Y ¡qué dificíl ha sido que todo esté claro! porque “Tú” de ahora es sólo un signo del “otro-Tú”. Y así como el sonido de las cosas que caen son sólo signos de ellas y no sus percepciones directas, “tú-de-ahora” se ha vuelto signo de “tú-de-antes”, y el corazón se revuelve para no caer en la confusión de confundir al signo con lo signficado.
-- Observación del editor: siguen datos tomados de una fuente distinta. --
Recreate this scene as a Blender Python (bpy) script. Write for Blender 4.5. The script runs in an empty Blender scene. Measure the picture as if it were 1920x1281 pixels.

Eso es más o menos la historia de cómo fue que comencé a reconstruir los recuerdos de esos que no somos pero que fuimos.

3 comentarios:

Felicidad Batista dijo...

Esponjita, de la lectura de tu ralato se deduce un gran esfuerzo por explicar al lector algunos aspectos de la trama. Lo que te lleva a adentrarte ampliamente en los aspectos filosóficos, lo que no está mal, solo que, desde mi modesto punto de vista, tal vez fuera necesario una cierta contención o síntesis, a los efectos de evitar la dispersión. Solo te lo comento a efectos de que lo valores, nada más. Muy interesante resulta las reflexiones, pensamientos, disquisiciones del personaje que nos ilustra las motivaciones internas de los acontecimientos. Aunque, tal vez, deberías dejar que el lector se lo trabaje un poco más. Felicitaciones por el relato y ese trabajo indudable que subyace en la primera y segunda parte.
Un abrazo

Esponjita dijo...

Oiga: tiene toda la razón. Si por algo no me había gustado tanto este texto. La franca verdad acabé metiendo asuntos de mi tesis. Quería, ejem, que fuera algo así como un cuento de filosofía-ficción. Pero ciertamente tengo que plantearlo de otro modo. Déjeme "lo mastico" un poco más. Y hondamente agradezco la "crítica"... je... muchas gracias por tomarte el trabajo de analizar y dar un muy buen juicio.
Seguiré trabajando. Un gran abrazote.

Felicidad Batista dijo...

Esponjita, no es una crítica, es una sugerencia y sí me parece interesante ese enfoque de filosofía-ficción. Trabájalo y lo vemos. Me gusta tu trabajo que sigo con interés.